Joel Meyerowitz (New York 1938) è considerato uno dei massimi esponenti della New color Photography, la sua opera, che si tratti di fotografia di strada o di paesaggio è interamente basata sull’interpretazione del colore che secondo il maestro possiede una capacità descrittiva più forte rispetto a quella del bianco e nero. Il colore è pertanto significato allo stato puro e diventa lo strumento fondamentale con la quale il fotografo indaga con sguardo critico la condizione umana, la quale può essere vissuta nella sua complessità attraverso la contemplazione.
Nella sua opera di analisi della società moderna Meyerowitz si sofferma sulle storie ordinarie, casuali e semplici, collegandole tra di loro in composizioni che esaltano le interconnessioni tra questi piccoli avvenimenti del quotidiano vivere. Meyerowitz è dunque interessato dalla simultaneità degli eventi e dalle relazioni che li legano, ciò lo porta a realizzare fotografie dove oggetti, gesti, sguardi, colori, luce ed ombra, sono elementi necessari da interpretare in modo sincronico per dare vita e significato alla foto stessa.
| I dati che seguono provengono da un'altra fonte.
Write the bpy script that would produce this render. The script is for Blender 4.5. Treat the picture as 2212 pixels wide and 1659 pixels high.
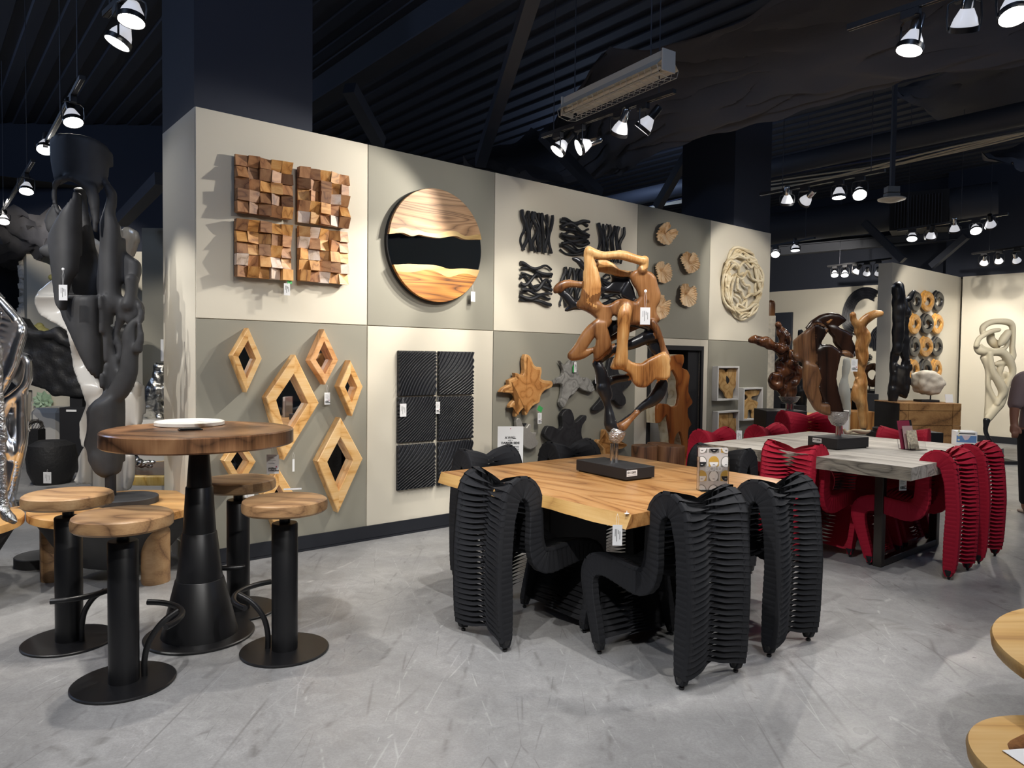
import bpy, bmesh, math, random
from mathutils import Vector, Matrix, Euler, noise
C = bpy.context; D = bpy.data; PI = math.pi
for o in list(D.objects): D.objects.remove(o)
SC = C.scene; COL = SC.collection
# ---------------- camera ----------------
F, PIT, ROL, H = 1564.5, -.0355, .0118, 1.45
cam = D.cameras.new('camera'); cam.sensor_width = 36; cam.lens = F/2212*36; cam.clip_end = 200; cam.clip_start = .05
co = D.objects.new('camera', cam); COL.objects.link(co); SC.camera = co
co.matrix_world = Matrix.Translation((0, 0, H)) @ Euler((PI/2+PIT, 0, 0)).to_matrix().to_4x4() @ Matrix.Rotation(ROL, 4, 'Z')
# ---------------- world, exposure ----------------
w = D.worlds.new('world'); SC.world = w; w.use_nodes = True
w.node_tree.nodes['Background'].inputs[0].default_value = (.5, .62, .85, 1)
w.node_tree.nodes['Background'].inputs[1].default_value = .06
SC.view_settings.view_transform = 'Standard'; SC.view_settings.look = 'None'
SC.view_settings.gamma = 1; SC.view_settings.use_curve_mapping = False
SC.view_settings.exposure = 0.6
# ---------------- geometry of the place ----------------
YAW = .6947; WC = Vector((-2.1176, 4.8502, 0)); WD = Vector((math.cos(YAW), math.sin(YAW), 0)); WN = Vector((-math.sin(YAW), math.cos(YAW), 0))
def ray(x, y):
    a, b = x-1106, y-829.5
    u = a*math.cos(ROL)+b*math.sin(ROL); v = -a*math.sin(ROL)+b*math.cos(ROL)
    a, c = u/F, -v/F
    return Vector((a, math.cos(PIT)-c*math.sin(PIT), math.sin(PIT)+c*math.cos(PIT)))
def G(x, y, z=0.):
    r = ray(x, y); t = (z-H)/r.z; return Vector((r.x*t, r.y*t, z))
def at(x, y, Y):
    r = ray(x, y); return r*(Y/r.y)+Vector((0, 0, H))
def WS(x, y, off=0.):                 # pixel -> (along wall, height) on the long wall
    r = ray(x, y); t = (WC.dot(WN)-off)/(r.x*WN.x+r.y*WN.y); p = r*t
    return ((p-WC).dot(WD), p.z+H)
def WP(s, z, off=0.):                 # long-wall coordinates -> world
    return WC+WD*s-WN*off+Vector((0, 0, z))
# ---------------- lamps of the showroom that hang outside the frame, and added fill lamps ----------------
def spot(p, t, watt, size=1.2, blend=.35, rad=.035, col=(1, .93, .83), name='spot_lamp'):
    l = D.lights.new(name, 'SPOT'); l.energy = watt; l.spot_size = size; l.spot_blend = blend; l.shadow_soft_size = rad; l.color = col
    o = D.objects.new(name, l); COL.objects.link(o); o.location = p
    o.rotation_euler = (Vector(t)-Vector(p)).to_track_quat('-Z', 'Y').to_euler(); return o
COOL = (1, .975, .94)
LAMPS = [
 # (position, target, watts, cone, colour, blend)
 ((.5, 3.0, 3.05), WP(.7, 2.0), 30, 1.0, 0, .6), ((-.6, 3.2, 3.05), WP(.5, 1.0), 30, 1.0, 0, .6), ((1.3, 3.7, 3.05), WP(2.0, 2.1), 32, .95, 0, .5), ((1.3, 3.5, 3.05), WP(2.1, .9), 44, 1.0, 0, .5),
 ((2.3, 4.9, 3.05), WP(3.6, 2.1), 55, .95, 0, .5), ((1.6, 4.3, 3.05), WP(3.1, 1.0), 40, 1.0, 0, .5), ((3.6, 6.2, 3.05), WP(5.1, 2.1), 42, .8, 0, .5), ((5.0, 7.9, 3.05), WP(6.5, 2.0), 30, .9, 0, .5), ((4.0, 6.5, 3.05), WP(5.9, .9), 26, 1.0, 0, .5),
 ((-.3, .7, 3.3), (-1.6, 3.3, .3), 115, 1.05, 1, .12), ((1.3, .3, 3.3), (.5, 2.0, 0), 125, 1.25, 1, .15), ((2.6, .9, 3.3), (2.0, 2.2, 0), 90, 1.1, 1, .12),
 ((-2.6, 1.6, 3.3), (-1.7, 3.2, 0), 85, 1.1, 1, .12), ((.2, 3.0, 3.3), (.6, 4.3, .7), 115, 1.0, 1, .2), ((2.4, 3.0, 3.3), (1.0, 4.1, .7), 40, 1.0, 1, .15),
 ((-.9, 1.6, 3.3), (-.1, 3.1, 0), 125, .95, 1, .12), ((3.2, 3.8, 3.3), (2.7, 5.6, .78), 60, .75, 1, .2), ((1.2, 6.6, 3.2), (2.2, 5.9, .78), 40, .9, 0, .2),
 ((-3.6, 3.4, 3.3), (-2.9, 4.7, .8), 90, 1.2, 1, .3), ((-4.6, 3.2, 3.3), (-3.4, 4.6, 1.3), 90, .9, 1, .3), ((-4.8, 5.6, 3.3), (-4.6, 8.0, .4), 90, 1.4, 0, .3), ((-6.0, 8.6, 3.3), (-7.0, 11.6, 1.7), 190, 1.3, 0, .4), ((-5.0, 6.4, 3.2), (-5.9, 8.7, .9), 110, 1.1, 0, .4), ((-3.0, 6.2, 3.3), (-3.9, 8.4, .8), 80, 1.2, 0, .3),
 ((5.0, 8.0, 3.3), (5.4, 9.2, .8), 60, 1.1, 0, .2), ((6.6, 10.2, 3.3), (7.6, 12.9, 1.9), 120, 1.1, 0, .4), ((8.2, 11.0, 3.3), (9.1, 12.8, 1.8), 70, 1.2, 0, .4), ((5.2, 12.4, 3.3), (6.6, 16.4, 2.0), 220, 1.3, 0, .4), ((3.9, 8.4, 3.3), (4.6, 8.6, 1.2), 40, 1.0, 0, .2),
 ((7.4, 8.6, 3.3), (6.4, 10.6, 0), 70, 1.3, 1, .2), ((5.8, 5.0, 3.3), (5.2, 6.9, .6), 60, 1.0, 1, .2),
]
for p, t, wt, sz, c, bl in LAMPS: spot(p, t, wt, sz, bl, .022, COOL if c else (1, .93, .83))
# unseen bluish fill lamps, added to keep the dark ceiling from going black
for p, wt in (((1.3, 1.8, 4.5), 34), ((-3.2, 1.2, 4.5), 60), ((6.5, 3.0, 4.5), 34), ((9.5, 7.5, 4.5), 36), ((-8.0, 6.5, 4.5), 70), ((1.5, 11.5, 4.4), 30)):
    l = D.lights.new('ceiling_fill', 'POINT'); l.energy = wt; l.shadow_soft_size = .35; l.color = (.5, .66, 1); o = D.objects.new('ceiling_fill', l); COL.objects.link(o); o.location = p
# ---------------- object helpers ----------------
def link(o, parent=None):
    COL.objects.link(o)
    if parent: o.parent = parent
    return o
def tag(o, label, cat, group=None, kind=None):
    if label: o['label'] = label
    if cat: o['category'] = cat
    if group: o['group'] = group
    if kind: o['kind'] = kind
    return o
def thing(name, label, cat, loc=(0, 0, 0), rz=0, group=None):
    o = D.objects.new(name, None); o.empty_display_size = .1; COL.objects.link(o); o.location = loc; o.rotation_euler = (0, 0, rz)
    return tag(o, label, cat, group)
def dup(root, loc, rz=None, label=None, group=None, sc=None):
    r = root.copy(); COL.objects.link(r); r.location = loc
    if rz is not None: r.rotation_euler = (0, 0, rz)
    if label: r['label'] = label
    if group: r['group'] = group
    if sc: r.scale = (sc, sc, sc)
    for ch in list(root.children):
        c = ch.copy(); COL.objects.link(c); c.parent = r; c.matrix_parent_inverse = ch.matrix_parent_inverse.copy()
        for g in ch.children:
            d = g.copy(); COL.objects.link(d); d.parent = c
    return r
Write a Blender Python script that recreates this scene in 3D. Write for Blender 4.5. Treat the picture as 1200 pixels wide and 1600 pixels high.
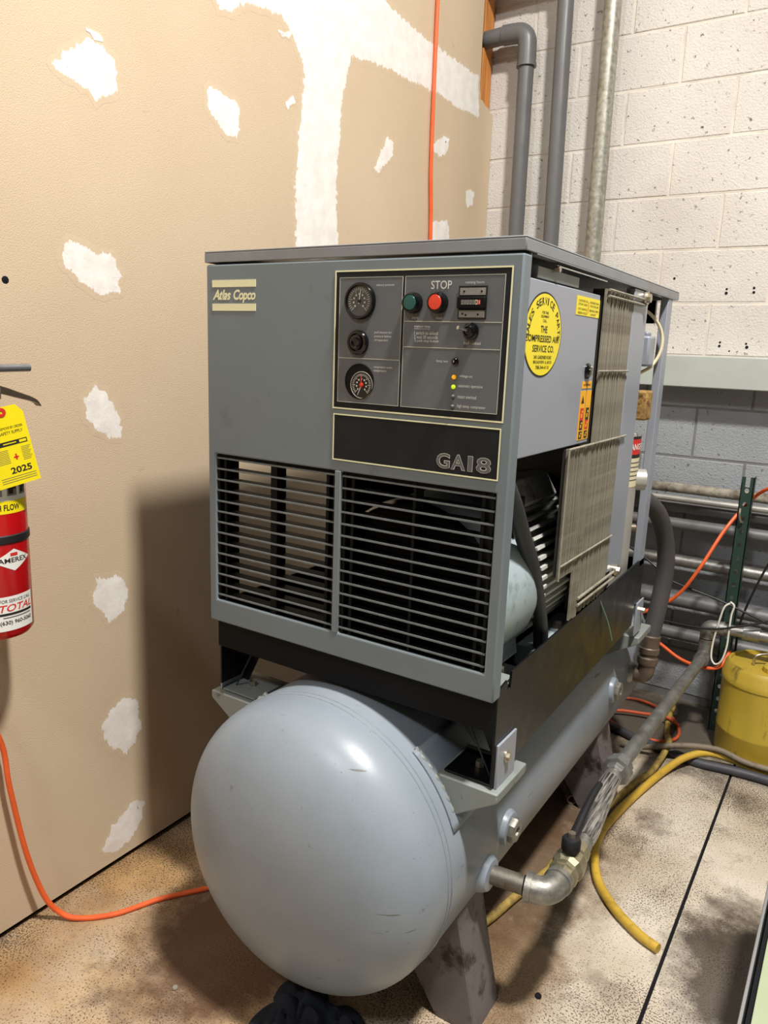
import bpy, bmesh, math, random
from mathutils import Vector, Matrix
random.seed(7)
for o in list(bpy.data.objects): bpy.data.objects.remove(o, do_unlink=True)
scene = bpy.context.scene
COL = scene.collection

# ---------------------------------------------------------------- camera, world, lights, exposure
TXT = [
    ('delivery pressure', -0.7970, -0.7580, 1.5450, 0.0050),
    ('push button for', -0.7980, -0.7600, 1.4610, 0.0053),
    ('pressure before', -0.7980, -0.7610, 1.4540, 0.0053),
    ('oil separator', -0.7980, -0.7670, 1.4470, 0.0053),
    ('compressor outlet', -0.7970, -0.7560, 1.3980, 0.0053),
    ('temperature', -0.7970, -0.7690, 1.3910, 0.0050),
    ('STOP', -0.6820, -0.6410, 1.5440, 0.0142),
    ('running hours', -0.6150, -0.5800, 1.5470, 0.0057),
    ('start', -0.7180, -0.7050, 1.4880, 0.0041),
    ('reset', -0.6690, -0.6560, 1.4880, 0.0041),
    ('manual stop', -0.7130, -0.6800, 1.4730, 0.0053),
    ('1 switch to unload', -0.7120, -0.6640, 1.4620, 0.0060),
    ('2 wait 30 seconds', -0.7120, -0.6640, 1.4550, 0.0060),
    ('3 push stop button', -0.7110, -0.6620, 1.4480, 0.0063),
    ('load - unload', -0.6120, -0.5800, 1.4470, 0.0053),
    ('lamp test', -0.6640, -0.6410, 1.4140, 0.0053),
    ('voltage on', -0.6170, -0.5920, 1.3900, 0.0057),
    ('automatic operation', -0.6180, -0.5710, 1.3730, 0.0066),
    ('motor overload', -0.6180, -0.5820, 1.3550, 0.0060),
    ('high temp. compressor', -0.6180, -0.5630, 1.3380, 0.0069),
]
PATCH = [
    [(1.102,2.004), (1.131,2.036), (1.161,2.063), (1.198,2.085), (1.232,2.083), (1.262,2.059), (1.271,2.028), (1.262,1.989), (1.226,1.975), (1.208,1.953), (1.184,1.977), (1.144,1.985), (1.117,1.993)],
    [(1.191,2.106), (1.216,2.104), (1.232,2.096), (1.212,2.093)],
    [(1.550,2.079), (1.564,2.089), (1.604,2.089), (1.669,2.076), (1.677,2.033), (1.664,1.984), (1.627,1.985), (1.591,2.012), (1.556,2.031)],
    [(1.099,1.613), (1.122,1.646), (1.158,1.641), (1.192,1.628), (1.237,1.631), (1.259,1.592), (1.253,1.542), (1.214,1.533), (1.170,1.544), (1.134,1.572), (1.102,1.594)],
    [(1.139,1.295), (1.180,1.321), (1.208,1.300), (1.229,1.260), (1.250,1.214), (1.241,1.189), (1.211,1.195), (1.171,1.213), (1.140,1.249)],
    [(1.152,0.838), (1.210,0.836), (1.245,0.810), (1.249,0.770), (1.235,0.730), (1.208,0.719), (1.184,0.714), (1.170,0.739), (1.141,0.773)],
    [(1.168,0.454), (1.193,0.480), (1.225,0.490), (1.266,0.467), (1.271,0.411), (1.278,0.373), (1.251,0.342), (1.220,0.322), (1.188,0.355), (1.153,0.395), (1.149,0.434)],
    [(1.129,0.074), (1.167,0.130), (1.233,0.164), (1.279,0.156), (1.268,0.095), (1.228,0.056), (1.163,0.047)],
    [(2.347,2.045), (2.373,2.092), (2.402,2.140), (2.421,2.176), (2.465,2.154), (2.460,2.110), (2.407,2.072), (2.368,2.038)],
    [(2.745,2.218), (2.813,2.257), (2.875,2.271), (2.870,2.222), (2.820,2.186), (2.757,2.191)],
    [(3.045,2.097), (3.084,2.120), (3.122,2.111), (3.111,2.052), (3.065,2.037), (3.043,2.066)],
    [(2.748,1.932), (2.900,1.962), (2.924,1.850), (2.743,1.827)],
    [(1.829,2.315), (1.857,2.316), (1.894,2.325), (1.883,2.308), (1.849,2.303)],
    [(1.871,2.133), (1.903,2.159), (1.915,2.149), (1.880,2.115)],
    [(1.573,2.355), (1.601,2.284), (1.642,2.290), (1.666,2.317), (1.728,2.336), (1.794,2.347), (1.848,2.354), (1.883,2.333), (1.921,2.294), (1.943,2.267), (1.953,2.243), (1.940,2.134), (1.934,2.097), (1.927,2.005), (1.914,1.893), (1.923,1.735), (1.937,1.312), (2.169,1.308), (2.144,1.763), (2.128,1.892), (2.133,2.031), (2.150,2.226), (2.181,2.320), (2.197,2.357), (2.386,2.382), (2.557,2.390), (2.797,2.403), (2.960,2.395), (3.123,2.409), (3.102,2.559), (2.831,2.560), (2.633,2.562), (2.476,2.571), (2.393,2.581), (2.256,2.616)],
]
CAM = (-0.5672621248793419, 0.21109866263653662, -0.03726777500061559, 1180.7537948015417)

def make_camera():
    yaw, pitch, roll, f = CAM
    fw = Vector((math.sin(yaw)*math.cos(pitch), math.cos(yaw)*math.cos(pitch), -math.sin(pitch)))
    r = Vector((math.cos(yaw), -math.sin(yaw), 0)); d = fw.cross(r)
    r2 = r*math.cos(roll) + d*math.sin(roll); d2 = -r*math.sin(roll) + d*math.cos(roll)
    cd = bpy.data.cameras.new('camera'); cd.sensor_fit = 'VERTICAL'; cd.sensor_height = 24.0
    cd.lens = 24.0*f/1600.0; cd.clip_start = 0.02
    co = bpy.data.objects.new('camera', cd); COL.objects.link(co)
    m = Matrix((r2, -d2, -fw)).transposed().to_4x4(); m.translation = (0, 0, 1.43)
    co.matrix_world = m
    scene.camera = co
make_camera()
w = bpy.data.worlds.new('world'); scene.world = w; w.use_nodes = True
w.node_tree.nodes['Background'].inputs[0].default_value = (1.0, 0.96, 0.9, 1)
w.node_tree.nodes['Background'].inputs[1].default_value = 0.07
def lamp(name, loc, size, power, col, target=None):
    l = bpy.data.lights.new(name, 'AREA'); l.shape = 'DISK'; l.size = size; l.energy = power; l.color = col
    o = bpy.data.objects.new(name, l); COL.objects.link(o); o.location = loc
    if target:
        o.rotation_euler = (Vector(target)-Vector(loc)).to_track_quat('-Z', 'Y').to_euler()
    return o
lamp('high_bay_lamp', (0.50, 0.855, 4.5), 0.34, 275, (1.0, 0.955, 0.90))
lamp('high_bay_lamp', (-0.6, -2.6, 5.2), 0.6, 90, (0.95, 0.97, 1.0), (-0.8, 1.2, 1.0))
scene.view_settings.view_transform = 'Standard'; scene.view_settings.look = 'None'
scene.view_settings.gamma = 1.0; scene.view_settings.exposure = 0.0
scene.view_settings.use_curve_mapping = False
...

Anche le fotografie di paesaggio del maestro sono architettate sulla convivenza di molti elementi diversi ma legati l’uno all’altro al fine di dare vita ad una storia o ad un’emozione ben visibile. Questa capacità di Meyerowitz di utilizzare gli elementi umani e non per trasmettere un fatto o un’emozione è ben visibile anche in uno dei suoi ultimi lavori eseguito a Ground Zero subito dopo la caduta delle torri. Per molti mesi il fotografo si aggirò tra le rovine nel tentativo di salvare con la fotografia il ricordo di un evento che nella sua tragicità ha cambiato la storia. Il risultato di questa ricerca è visibile nel libro Aftermath dove quattrocento immagini illustrano i primi lavori di ricostruzione effettuati sul luogo. Le fotografie sono accomunate da un uso del colore volto a fare da collante tra i molteplici significati rappresentati ed il mix di sentimenti a volte contrastanti sollevati da questo tragico evento.